What you are asked to do — An exact copy of all the data is required, with pictures left out.

— Start —

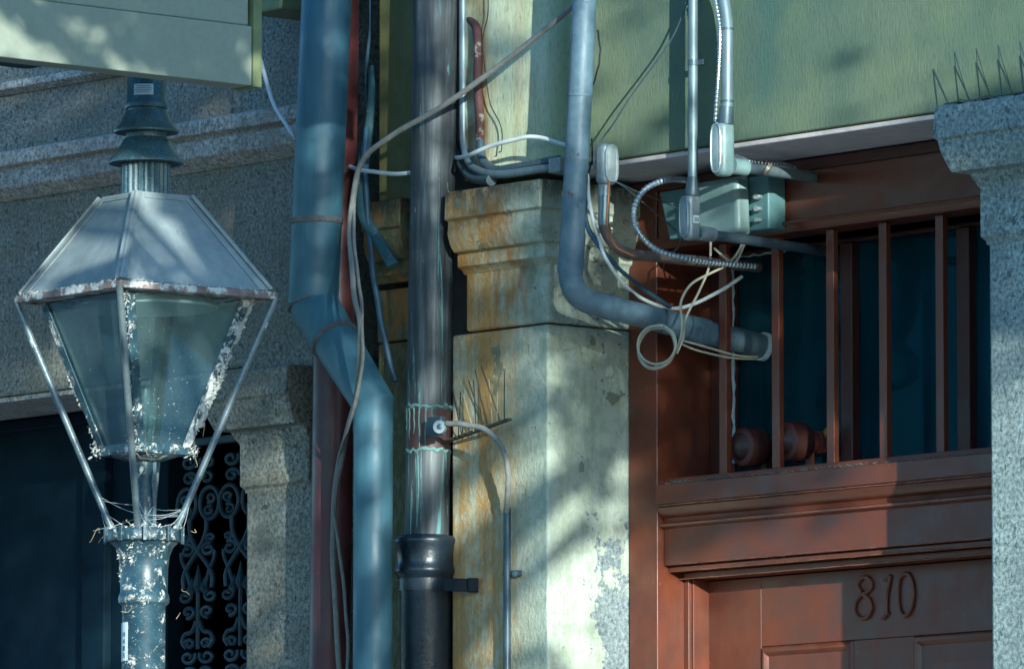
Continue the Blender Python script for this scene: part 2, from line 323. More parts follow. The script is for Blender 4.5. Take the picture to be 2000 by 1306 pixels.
# ------------------------------------------------------------------ setting: ground
tag(MB().box(-400, 400, -400, 400, -.14, -.12).build('street', M['road']), 'grey asphalt street in front of the buildings', 'street', kind='structure')
tag(MB().box(-60, 60, -2.6, 4, -.115, 0).build('sidewalk', M['walk']), 'concrete sidewalk along the two facades', 'sidewalk', kind='structure')

# ------------------------------------------------------------------ shared capital
def zc(px, py, Y): return atY(px, py, Y).z
def capital(name, mat, parent, X0, X1, Yb, prof, left=True, right=True, bevel=.004):
    rings = []
    for z, p in prof:
        xl = X0 - (p if left else 0); xr = X1 + (p if right is True else p*right)
        rings.append([Vector((xl, -p, z)), Vector((xr, -p, z)), Vector((xr, Yb, z)), Vector((xl, Yb, z))])
    return MB().loft(rings).build(name, mat, parent, bevel=bevel)
Y1 = atX(1225, 800, 0).y            # face of the door casing
ZT = 4.75                            # top of the walls, above the frame
ZB = zc(1440, 276, 0)                # underside of the green lintel beam

# ------------------------------------------------------------------ granite building (left)
XG = atY(612, 900, 0).x; XPL = atY(481, 1100, 0).x
gb = thing('granite_building', (-2.5, .5, 0), 'grey granite building front with string course and pilaster behind the lantern', 'building')
ZL = zc(0, 775, 0)
MB().box(-6, XG, 0, .5, ZL, ZT).build('wall', M['granite_l'], gb, bevel=.006)
MB().box(-6, XG-.001, .006, .26, ZL-.012, ZL-.002).build('soffit', M['band'], gb)
# string course: moulded profile swept along the facade
z1, z2, z3, z4 = zc(0, 302, -.03), zc(0, 330, -.03), zc(0, 336, -.03), zc(0, 380, -.03)
def sweepx(prof, x0, x1): return MB().loft([[Vector((x, y, z)) for y, z in prof] for x in (x0, x1)])
sweepx([(-.0015, z1+.012), (-.045, z1), (-.045, z2+.003), (-.03, z2), (-.03, z3), (-.036, z3-.003), (-.036, z4+.012), (-.02, z4-.002), (-.0015, z4-.014)], -6, XG-.004).build('string_course', M['band'], gb, bevel=.003)
za = zc(0, 182, 0)
sweepx([(-.0015, za+.022), (-.03, za+.016), (-.03, za), (-.0015, za-.01)], -6, -1.35).build('fillet', M['band'], gb, bevel=.003)
# pilaster with capital
pil = MB().box(XPL, XG, -.002, .5, 0, ZL+.02).build('pilaster', M['granite_l'], gb, bevel=.008)
ct = zc(606, 704, -.07)
def cap_prof(ct, k=1):
    return [(ct, .06), (ct-.006, .073), (ct-.062*k, .075), (ct-.066*k, .068), (ct-.072*k, .068), (ct-.09*k, .064), (ct-.11*k, .056), (ct-.125*k, .05), (ct-.127*k, .026),
            (ct-.14*k, .02), (ct-.152*k, .013), (ct-.154*k, .011), (ct-.245*k, .011), (ct-.252*k, .003), (ct-.26*k, .003)][::-1]
capital('pilaster_capital', M['granite_l'], gb, XPL, XG-.002, .3, cap_prof(ct), right=False)
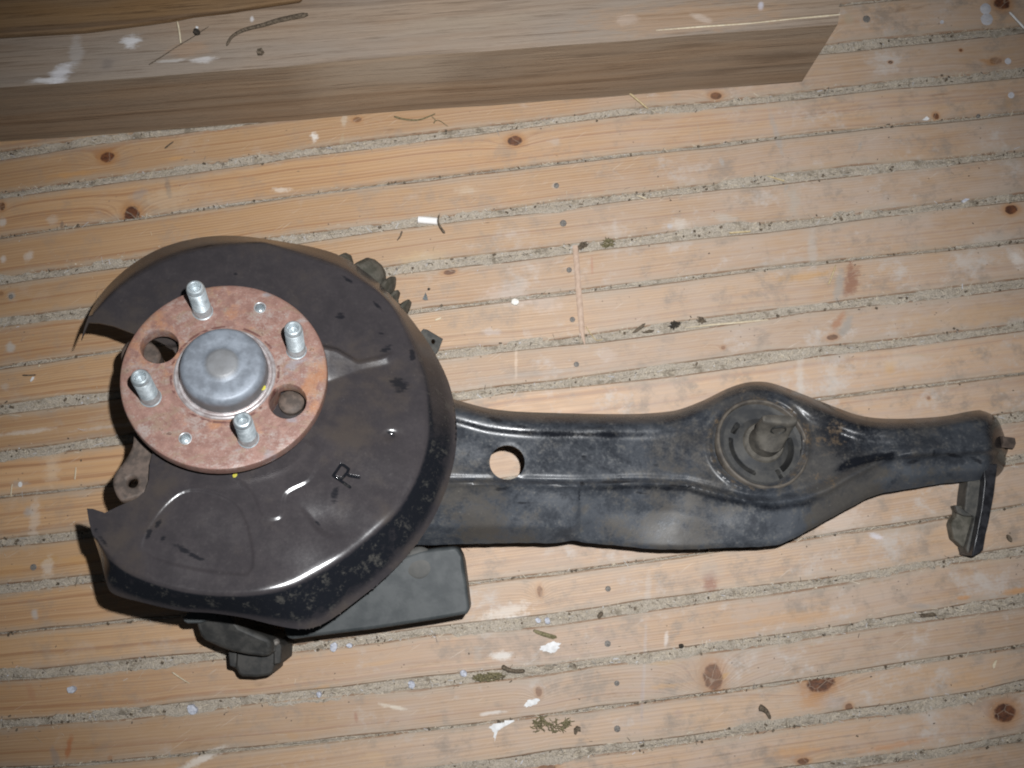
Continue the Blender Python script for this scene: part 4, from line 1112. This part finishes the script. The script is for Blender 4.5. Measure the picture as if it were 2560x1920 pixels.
# inner shaft with its flattened eye
rs = .0125
v, f = lathe([(.0165, -.056), (.0160, -.0478), (.0150, -.0468), (rs, -.0470), (rs, -.0385)], 48, None, (bc.x, bc.y + .0003, 0))
SHAFT = simple("dusty_shaft", (.060, .055, .048), (.105, .095, .080), 130, .6)
sh = link("inner_shaft", mesh("inner_shaft", v, f), SHAFT, big, math.radians(45))
V, F = [], []
def secs(w0, hx, y0, y1, n=28):
    pts = []
    for k in range(n):
        a = 2 * math.pi * k / n
        cx, cy = math.cos(a), math.sin(a)
        e = .55 if y1 - y0 < .02 else 1.0
        X = hx * math.copysign(abs(cx) ** e, cx); Y = (y0 + y1) / 2 + (y1 - y0) / 2 * math.copysign(abs(cy) ** e, cy)
        pts.append(Vector((bc.x + X, bc.y + .0003 + Y, -.046 + (w0 + .046) * .80)))
    return pts
rows = [secs(-.037, rs, -rs, rs), secs(-.033, rs * 1.01, -rs, rs), secs(-.029, rs * 1.03, -rs * .72, rs * .92), secs(-.0245, rs * 1.05, -rs * .28, rs * .80), secs(-.020, rs * 1.06, -.0005, rs * .72),
        secs(-.009, rs * 1.08, .0012, rs * .72), secs(-.0058, rs * 1.06, .0018, rs * .70), secs(-.0046, rs * .98, .0030, rs * .60)]
n = 28
for rrow in rows: V += rrow
for i in range(len(rows) - 1):
    for k in range(n):
        j = (k + 1) % n; F.append((i * n + k, i * n + j, (i + 1) * n + j, (i + 1) * n + k))
F.append(tuple(range((len(rows) - 1) * n, len(rows) * n)))
eye = link("eye_tab", mesh("eye_tab", V, F), SHAFT, sh, math.radians(40))
# bolt hole through the eye: rim ring and dark bore with a rusty bolt end
hc = Vector((bc.x + .001, bc.y + .0002, -.0212)); hax = Vector((0, -1, .10))
v, f = lathe([(.0058, -.001), (.0059, .0004), (.0054, .0008), (.0048, .0002), (.0044, -.0030), (.0042, -.0035), (0, -.0035)], 36, hax, hc)
link("bolt_bore", mesh("bolt_bore", v, f), CASTD, sh, math.radians(45))
v, f = lathe([(.0022, -.0035), (.0020, -.0014), (.0012, -.0006), (0, -.0005)], 16, hax, hc + Vector((-.001, 0, 0)))
link("bolt_end", mesh("bolt_end", v, f), NAIL, sh, 3.14)

# ------------------------------------------------------------------ right end: nut and hanging bracket
def hexnut(name, px, py, z, r, L, axis, mat):
    c = at(px, py, z); q = Vector((0, 0, 1)).rotation_difference(Vector(axis).normalized()); v = []
    for h, s in ((-L / 2, 1), (L / 2 - .0008, 1), (L / 2, .9)):
        for k in range(6):
            a = math.pi / 3 * k
            v.append(HMI @ (c + q @ Vector((r * s * math.cos(a), r * s * math.sin(a), h))))
    f = [tuple(reversed(range(6))), tuple(range(12, 18))]
    for i in range(2):
        for k in range(6):
            j = (k + 1) % 6; f.append((i * 6 + k, i * 6 + j, i * 6 + 6 + j, i * 6 + 6 + k))
    return link(name, fixnormals(mesh(name, v, f)), mat, arm, math.radians(30))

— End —

Worked answer —
Continue the Blender Python script for this scene: part 2, from line 323. More parts follow. The script is for Blender 4.5. Take the picture to be 2000 by 1306 pixels.
# ------------------------------------------------------------------ setting: ground
tag(MB().box(-400, 400, -400, 400, -.14, -.12).build('street', M['road']), 'grey asphalt street in front of the buildings', 'street', kind='structure')
tag(MB().box(-60, 60, -2.6, 4, -.115, 0).build('sidewalk', M['walk']), 'concrete sidewalk along the two facades', 'sidewalk', kind='structure')

# ------------------------------------------------------------------ shared capital
def zc(px, py, Y): return atY(px, py, Y).z
def capital(name, mat, parent, X0, X1, Yb, prof, left=True, right=True, bevel=.004):
    rings = []
    for z, p in prof:
        xl = X0 - (p if left else 0); xr = X1 + (p if right is True else p*right)
        rings.append([Vector((xl, -p, z)), Vector((xr, -p, z)), Vector((xr, Yb, z)), Vector((xl, Yb, z))])
    return MB().loft(rings).build(name, mat, parent, bevel=bevel)
Y1 = atX(1225, 800, 0).y            # face of the door casing
ZT = 4.75                            # top of the walls, above the frame
ZB = zc(1440, 276, 0)                # underside of the green lintel beam

# ------------------------------------------------------------------ granite building (left)
XG = atY(612, 900, 0).x; XPL = atY(481, 1100, 0).x
gb = thing('granite_building', (-2.5, .5, 0), 'grey granite building front with string course and pilaster behind the lantern', 'building')
ZL = zc(0, 775, 0)
MB().box(-6, XG, 0, .5, ZL, ZT).build('wall', M['granite_l'], gb, bevel=.006)
MB().box(-6, XG-.001, .006, .26, ZL-.012, ZL-.002).build('soffit', M['band'], gb)
# string course: moulded profile swept along the facade
z1, z2, z3, z4 = zc(0, 302, -.03), zc(0, 330, -.03), zc(0, 336, -.03), zc(0, 380, -.03)
def sweepx(prof, x0, x1): return MB().loft([[Vector((x, y, z)) for y, z in prof] for x in (x0, x1)])
sweepx([(-.0015, z1+.012), (-.045, z1), (-.045, z2+.003), (-.03, z2), (-.03, z3), (-.036, z3-.003), (-.036, z4+.012), (-.02, z4-.002), (-.0015, z4-.014)], -6, XG-.004).build('string_course', M['band'], gb, bevel=.003)
za = zc(0, 182, 0)
sweepx([(-.0015, za+.022), (-.03, za+.016), (-.03, za), (-.0015, za-.01)], -6, -1.35).build('fillet', M['band'], gb, bevel=.003)
# pilaster with capital
pil = MB().box(XPL, XG, -.002, .5, 0, ZL+.02).build('pilaster', M['granite_l'], gb, bevel=.008)
ct = zc(606, 704, -.07)
def cap_prof(ct, k=1):
    return [(ct, .06), (ct-.006, .073), (ct-.062*k, .075), (ct-.066*k, .068), (ct-.072*k, .068), (ct-.09*k, .064), (ct-.11*k, .056), (ct-.125*k, .05), (ct-.127*k, .026),
            (ct-.14*k, .02), (ct-.152*k, .013), (ct-.154*k, .011), (ct-.245*k, .011), (ct-.252*k, .003), (ct-.26*k, .003)][::-1]
capital('pilaster_capital', M['granite_l'], gb, XPL, XG-.002, .3, cap_prof(ct), right=False)
Continue the Blender Python script for this scene: part 4, from line 1112. This part finishes the script. The script is for Blender 4.5. Measure the picture as if it were 2560x1920 pixels.
# inner shaft with its flattened eye
rs = .0125
v, f = lathe([(.0165, -.056), (.0160, -.0478), (.0150, -.0468), (rs, -.0470), (rs, -.0385)], 48, None, (bc.x, bc.y + .0003, 0))
SHAFT = simple("dusty_shaft", (.060, .055, .048), (.105, .095, .080), 130, .6)
sh = link("inner_shaft", mesh("inner_shaft", v, f), SHAFT, big, math.radians(45))
V, F = [], []
def secs(w0, hx, y0, y1, n=28):
    pts = []
    for k in range(n):
        a = 2 * math.pi * k / n
        cx, cy = math.cos(a), math.sin(a)
        e = .55 if y1 - y0 < .02 else 1.0
        X = hx * math.copysign(abs(cx) ** e, cx); Y = (y0 + y1) / 2 + (y1 - y0) / 2 * math.copysign(abs(cy) ** e, cy)
        pts.append(Vector((bc.x + X, bc.y + .0003 + Y, -.046 + (w0 + .046) * .80)))
    return pts
rows = [secs(-.037, rs, -rs, rs), secs(-.033, rs * 1.01, -rs, rs), secs(-.029, rs * 1.03, -rs * .72, rs * .92), secs(-.0245, rs * 1.05, -rs * .28, rs * .80), secs(-.020, rs * 1.06, -.0005, rs * .72),
        secs(-.009, rs * 1.08, .0012, rs * .72), secs(-.0058, rs * 1.06, .0018, rs * .70), secs(-.0046, rs * .98, .0030, rs * .60)]
n = 28
for rrow in rows: V += rrow
for i in range(len(rows) - 1):
    for k in range(n):
        j = (k + 1) % n; F.append((i * n + k, i * n + j, (i + 1) * n + j, (i + 1) * n + k))
F.append(tuple(range((len(rows) - 1) * n, len(rows) * n)))
eye = link("eye_tab", mesh("eye_tab", V, F), SHAFT, sh, math.radians(40))
# bolt hole through the eye: rim ring and dark bore with a rusty bolt end
hc = Vector((bc.x + .001, bc.y + .0002, -.0212)); hax = Vector((0, -1, .10))
v, f = lathe([(.0058, -.001), (.0059, .0004), (.0054, .0008), (.0048, .0002), (.0044, -.0030), (.0042, -.0035), (0, -.0035)], 36, hax, hc)
link("bolt_bore", mesh("bolt_bore", v, f), CASTD, sh, math.radians(45))
v, f = lathe([(.0022, -.0035), (.0020, -.0014), (.0012, -.0006), (0, -.0005)], 16, hax, hc + Vector((-.001, 0, 0)))
link("bolt_end", mesh("bolt_end", v, f), NAIL, sh, 3.14)

# ------------------------------------------------------------------ right end: nut and hanging bracket
def hexnut(name, px, py, z, r, L, axis, mat):
    c = at(px, py, z); q = Vector((0, 0, 1)).rotation_difference(Vector(axis).normalized()); v = []
    for h, s in ((-L / 2, 1), (L / 2 - .0008, 1), (L / 2, .9)):
        for k in range(6):
            a = math.pi / 3 * k
            v.append(HMI @ (c + q @ Vector((r * s * math.cos(a), r * s * math.sin(a), h))))
    f = [tuple(reversed(range(6))), tuple(range(12, 18))]
    for i in range(2):
        for k in range(6):
            j = (k + 1) % 6; f.append((i * 6 + k, i * 6 + j, i * 6 + 6 + j, i * 6 + 6 + k))
    return link(name, fixnormals(mesh(name, v, f)), mat, arm, math.radians(30))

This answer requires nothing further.